The sediment/basement boundary was recovered in three holes: at 410 mbsf in Hole 1149B, at 401 mbsf in Hole 1149C, and at 307 mbsf in Hole 1149D. Approximately 35 and 26 m of basement was drilled in Holes 1149B and 1149C, respectively, before hole conditions halted operations; a thinner sedimentary sequence in Hole 1149D may have contributed to better hole conditions there, where 133 m of basement was drilled. The contact zone between the sediments and basement in Hole 1149B is brecciated and filled with interfragment sediment. Igneous units in all three holes consist of aphyric basalt pillows, thin flows, and interpillow breccia. Cooling units are on average <50 cm thick, in contrast with Hole 801C, where the cooling unit thicknesses averaged >50 cm. The predominance of these thin, fractured, and brecciated units at Site 1149 may have contributed to the overall low recovery of basalt (<20%). Plagioclase and olivine phenocrysts are rare (usually <1%). Most basaltic glass has been highly altered; fresh glass exists on a few pieces (~10), most of which are in Core 185-1149D-9R. The chemical compositions of the least altered lavas in Hole 1149B are fairly primitive (>7.9 wt% MgO) and low in Fe2O3 (<10 wt%). The upper sections are N-MORBs, whereas the lowermost flows (Unit 6) are enriched (E) MORBs. This igneous section is typical of MORBs from the modern East Pacific Rise.

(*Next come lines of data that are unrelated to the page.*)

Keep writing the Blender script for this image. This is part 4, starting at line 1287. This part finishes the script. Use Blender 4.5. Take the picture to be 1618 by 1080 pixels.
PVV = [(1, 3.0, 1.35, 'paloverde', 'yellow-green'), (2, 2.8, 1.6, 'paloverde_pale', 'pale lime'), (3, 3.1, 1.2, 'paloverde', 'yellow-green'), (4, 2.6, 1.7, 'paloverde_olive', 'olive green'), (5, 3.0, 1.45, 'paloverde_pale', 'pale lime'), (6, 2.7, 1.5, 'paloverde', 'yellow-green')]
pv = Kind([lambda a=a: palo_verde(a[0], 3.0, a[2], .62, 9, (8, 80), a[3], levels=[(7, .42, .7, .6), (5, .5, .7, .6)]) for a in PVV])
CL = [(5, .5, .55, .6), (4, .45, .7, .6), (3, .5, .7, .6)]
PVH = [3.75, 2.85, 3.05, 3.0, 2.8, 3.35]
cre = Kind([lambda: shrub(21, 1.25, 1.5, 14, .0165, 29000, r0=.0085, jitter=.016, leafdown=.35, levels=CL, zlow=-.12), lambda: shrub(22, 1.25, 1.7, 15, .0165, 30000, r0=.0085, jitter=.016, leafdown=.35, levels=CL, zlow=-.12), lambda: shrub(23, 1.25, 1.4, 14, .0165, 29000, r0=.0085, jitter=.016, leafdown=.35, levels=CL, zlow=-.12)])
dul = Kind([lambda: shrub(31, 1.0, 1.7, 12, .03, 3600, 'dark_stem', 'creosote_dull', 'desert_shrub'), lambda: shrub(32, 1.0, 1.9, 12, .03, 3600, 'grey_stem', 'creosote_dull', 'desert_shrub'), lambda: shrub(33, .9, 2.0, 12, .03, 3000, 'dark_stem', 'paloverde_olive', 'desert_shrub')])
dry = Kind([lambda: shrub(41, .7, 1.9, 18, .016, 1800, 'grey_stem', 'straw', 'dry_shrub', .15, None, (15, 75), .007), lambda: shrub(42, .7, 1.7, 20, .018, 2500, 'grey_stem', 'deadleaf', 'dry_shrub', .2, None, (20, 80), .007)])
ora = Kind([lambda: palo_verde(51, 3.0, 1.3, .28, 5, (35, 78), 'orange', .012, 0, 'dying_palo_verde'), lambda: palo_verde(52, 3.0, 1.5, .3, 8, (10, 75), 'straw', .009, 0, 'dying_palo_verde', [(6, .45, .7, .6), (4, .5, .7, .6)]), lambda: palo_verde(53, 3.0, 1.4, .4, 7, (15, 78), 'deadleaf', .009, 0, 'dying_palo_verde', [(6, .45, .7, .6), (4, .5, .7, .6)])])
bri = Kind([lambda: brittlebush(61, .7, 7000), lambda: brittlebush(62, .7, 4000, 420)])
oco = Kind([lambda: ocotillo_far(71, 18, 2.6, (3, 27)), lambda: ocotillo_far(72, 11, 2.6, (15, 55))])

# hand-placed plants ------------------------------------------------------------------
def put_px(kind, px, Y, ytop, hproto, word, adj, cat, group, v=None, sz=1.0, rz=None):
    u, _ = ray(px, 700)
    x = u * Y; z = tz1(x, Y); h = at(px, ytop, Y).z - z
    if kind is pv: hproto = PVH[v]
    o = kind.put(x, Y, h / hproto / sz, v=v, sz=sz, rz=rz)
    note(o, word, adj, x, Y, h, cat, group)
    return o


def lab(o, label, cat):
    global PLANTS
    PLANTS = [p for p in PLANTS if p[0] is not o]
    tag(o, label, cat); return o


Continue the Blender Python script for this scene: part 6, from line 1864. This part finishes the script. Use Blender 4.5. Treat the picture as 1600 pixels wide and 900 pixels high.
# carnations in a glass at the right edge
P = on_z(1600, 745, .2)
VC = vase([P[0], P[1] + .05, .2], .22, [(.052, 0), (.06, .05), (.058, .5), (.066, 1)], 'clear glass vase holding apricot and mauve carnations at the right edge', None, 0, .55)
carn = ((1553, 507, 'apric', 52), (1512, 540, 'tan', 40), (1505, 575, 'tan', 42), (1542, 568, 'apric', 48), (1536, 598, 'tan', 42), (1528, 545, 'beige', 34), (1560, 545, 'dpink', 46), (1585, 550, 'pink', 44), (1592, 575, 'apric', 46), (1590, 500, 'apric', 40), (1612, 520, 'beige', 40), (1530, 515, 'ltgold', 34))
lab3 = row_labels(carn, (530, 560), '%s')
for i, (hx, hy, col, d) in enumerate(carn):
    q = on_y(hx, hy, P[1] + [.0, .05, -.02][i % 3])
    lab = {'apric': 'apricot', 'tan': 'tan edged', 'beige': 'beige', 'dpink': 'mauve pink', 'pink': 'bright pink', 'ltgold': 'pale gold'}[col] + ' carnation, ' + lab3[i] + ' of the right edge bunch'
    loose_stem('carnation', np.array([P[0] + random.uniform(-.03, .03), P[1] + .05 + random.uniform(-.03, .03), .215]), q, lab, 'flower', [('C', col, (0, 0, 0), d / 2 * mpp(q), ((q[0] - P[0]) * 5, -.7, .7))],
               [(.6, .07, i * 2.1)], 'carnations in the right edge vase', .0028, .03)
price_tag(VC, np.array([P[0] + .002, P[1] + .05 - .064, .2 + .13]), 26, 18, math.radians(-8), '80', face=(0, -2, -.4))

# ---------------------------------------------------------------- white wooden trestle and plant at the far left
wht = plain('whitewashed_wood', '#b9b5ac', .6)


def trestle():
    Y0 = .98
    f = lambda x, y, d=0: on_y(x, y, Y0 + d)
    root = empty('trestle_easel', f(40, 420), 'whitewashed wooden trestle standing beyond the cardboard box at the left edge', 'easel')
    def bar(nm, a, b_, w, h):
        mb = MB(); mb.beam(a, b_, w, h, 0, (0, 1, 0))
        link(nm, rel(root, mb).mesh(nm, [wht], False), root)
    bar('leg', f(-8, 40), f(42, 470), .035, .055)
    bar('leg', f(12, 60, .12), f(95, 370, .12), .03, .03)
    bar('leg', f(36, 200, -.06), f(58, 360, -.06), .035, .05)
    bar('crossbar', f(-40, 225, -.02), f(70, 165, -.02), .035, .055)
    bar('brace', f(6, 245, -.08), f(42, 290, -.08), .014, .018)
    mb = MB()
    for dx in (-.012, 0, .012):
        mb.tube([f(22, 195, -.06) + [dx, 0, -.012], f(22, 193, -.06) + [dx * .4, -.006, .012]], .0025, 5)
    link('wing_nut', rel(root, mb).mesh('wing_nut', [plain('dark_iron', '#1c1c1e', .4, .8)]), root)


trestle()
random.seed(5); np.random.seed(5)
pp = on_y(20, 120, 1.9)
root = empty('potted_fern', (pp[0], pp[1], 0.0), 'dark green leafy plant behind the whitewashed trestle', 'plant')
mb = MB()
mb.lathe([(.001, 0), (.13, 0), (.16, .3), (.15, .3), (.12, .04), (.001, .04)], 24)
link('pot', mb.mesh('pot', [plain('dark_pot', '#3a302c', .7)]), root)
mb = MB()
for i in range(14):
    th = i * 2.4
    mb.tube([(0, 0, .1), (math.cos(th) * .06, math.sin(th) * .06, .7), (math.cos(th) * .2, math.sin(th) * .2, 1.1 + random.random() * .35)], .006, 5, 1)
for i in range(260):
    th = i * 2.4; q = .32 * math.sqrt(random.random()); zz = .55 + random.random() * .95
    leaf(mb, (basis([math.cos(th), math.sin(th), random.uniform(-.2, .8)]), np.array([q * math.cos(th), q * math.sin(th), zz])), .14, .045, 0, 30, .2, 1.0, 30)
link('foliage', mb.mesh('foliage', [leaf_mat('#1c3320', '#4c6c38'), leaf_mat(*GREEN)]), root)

The volcanic rocks at Site 1149 have a spectacular pervasive dusky red alteration, which commonly displays a light gray to brown mottling. Complex, multicolored alteration halos also are present along fractures and other surfaces that were exposed to circulating fluids. The halos are up to 2 cm wide and range in color from brown to dark green. In addition to the plentiful alteration halos, another striking feature of the basalt from all three holes is an abundance of reddish fracture surfaces. In general, the alteration is more intense at Site 1149 than at Site 801. At Site 1149, alteration halos comprise 34 vol% of the recovered basalts, as opposed to ~2 vol% at Site 801 (Fig. F20). Veining is also more intense, with 35 veins/m at Site 1149 compared to ~25 veins/m at Site 801. Finally, flow breccias and hyaloclastites are a common feature in the cored interval at Site 1149, whereas, unlike Hole 801C, massive flows and interpillow sediments are uncommon. The more intense alteration at Site 1149 may lead to greater overall budgets for K than at Site 801 (e.g., >0.3 wt% K2O).
Although Hole 1149D was drilled in a basement high, the recovered basalts are similar in their igneous and alteration characteristics to Holes 1149B and 1149C basalts, with the exception of the E-MORB unit in the bottom 30 m of Hole 1149D. Nonetheless, the common occurrence of similar N-MORB at the top of each hole suggests that the basement topography near Hole 1149D is probably related to near-ridge processes, such as abyssal hill formation, rather than off-axis constructional magmatism.